We may be forgiven for thinking that this anger expressed the sentiments of Australia’s climate change activists. While it has certainly amplified their argument – that the fires were caused by climate change – its origin may lie elsewhere.

The debate on climate change in Australia is vigorous and polarised if only because the discourse is comparatively advanced. 

There, the scepticism of science towards the health of the environment is uniquely extended to the science itself. This is due to an inherent handicap – climate science as yet cannot be founded on the observation of causes. 

It is founded only on the observation of effects. As such, the causes of observed weather and ecological phenomena are deduced, usually statistically, rather than empirically determined.

This flaw is blown wide open by records which show that the extreme climate we are now experiencing had occurred before. 

Thus, rather than the planet racing towards an eschatological and apocalyptic end, as climate activists insist, it is also said by climate sceptics that nature is undergoing a state of cyclic inequilibrium.

From these observations of weather and ecological phenomena are derived what each side reasons to be their cause. Climate activists say they are the direct result of man’s economic exploitation and consumption of the planet’s natural resources. 

Climate sceptics retort that if man is indeed responsible for anything, it is his denial of nature’s divine creator more than anything else.

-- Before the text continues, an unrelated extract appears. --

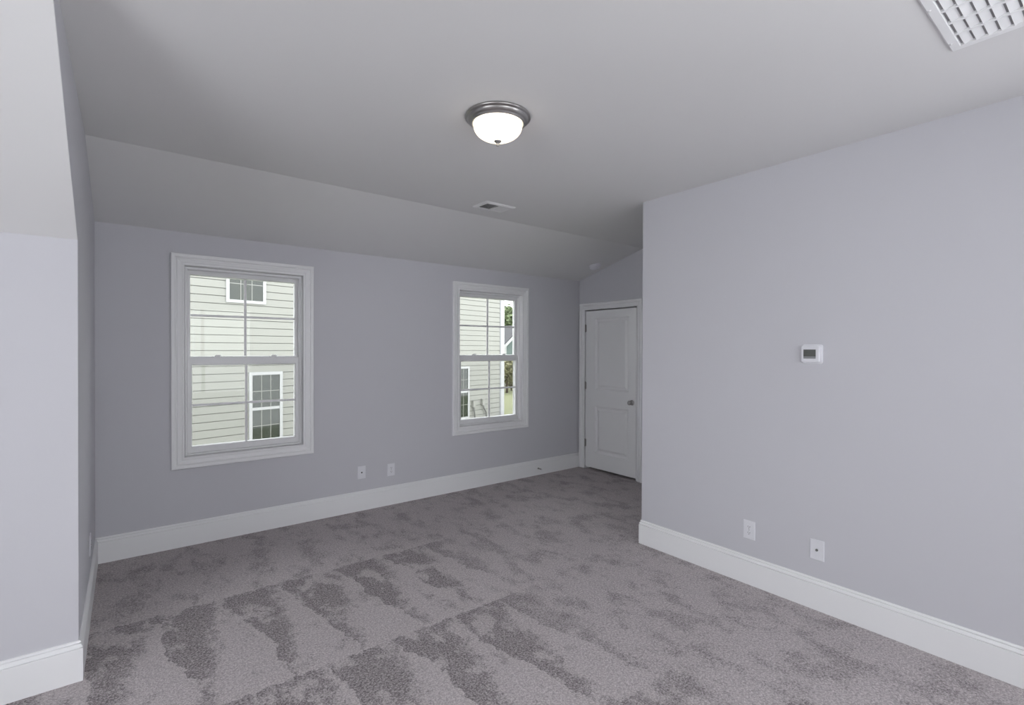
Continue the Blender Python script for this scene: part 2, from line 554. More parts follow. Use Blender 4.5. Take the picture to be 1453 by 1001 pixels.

Where the quarrel really lies is how each side proposes to deal with the changing climate. For the activists, the answer is in legislation and governance. So far, a universal attempt at introducing a conservation law for the environment has been attempted in three Conferences of Parties in Kyoto, Copenhagen and Paris.

The difficulty has been the law’s enactment into government policy, and here there has been little uniform progress due to conflicting national priorities.

Of the countries which participated in the Conferences of Parties, the majority still relies on expedient measures towards the environment than any rigorous state control. This includes Australia.

Government inaction, therefore, is the Australian climate activists’ most livid accusation against both the state and climate sceptics. From the anger that is currently seething across Australia, this might even seem to represent the entire country’s grievance.

Only it isn’t. Public resentment towards the government during the wildfire is not – or was not at first – due to its neglect of state policy but rather its delay in effecting exigent measures. Ironically, this context became apparent only in event of the fires.

If the conflagration should have produced something useful, it is in identifying a potential cause. This is the revelation that hazard-reduction burning had been woefully inadequate. Hazard reduction is an ancient practice inherited from Aboriginal tradition.

It aims to temper Australia’s bushfires by systematically pruning, burning off or clearing away vegetational overgrowth on the forest floor and bush during the colder winter months.

Although there are arguments as to its attainability, hazard reduction is a proven measure. 

As with all organisms, grooming is necessary to nature. Man’s failing in this duty thus led to the accumulated fuel by which nature has so forcefully satisfied this necessity herself.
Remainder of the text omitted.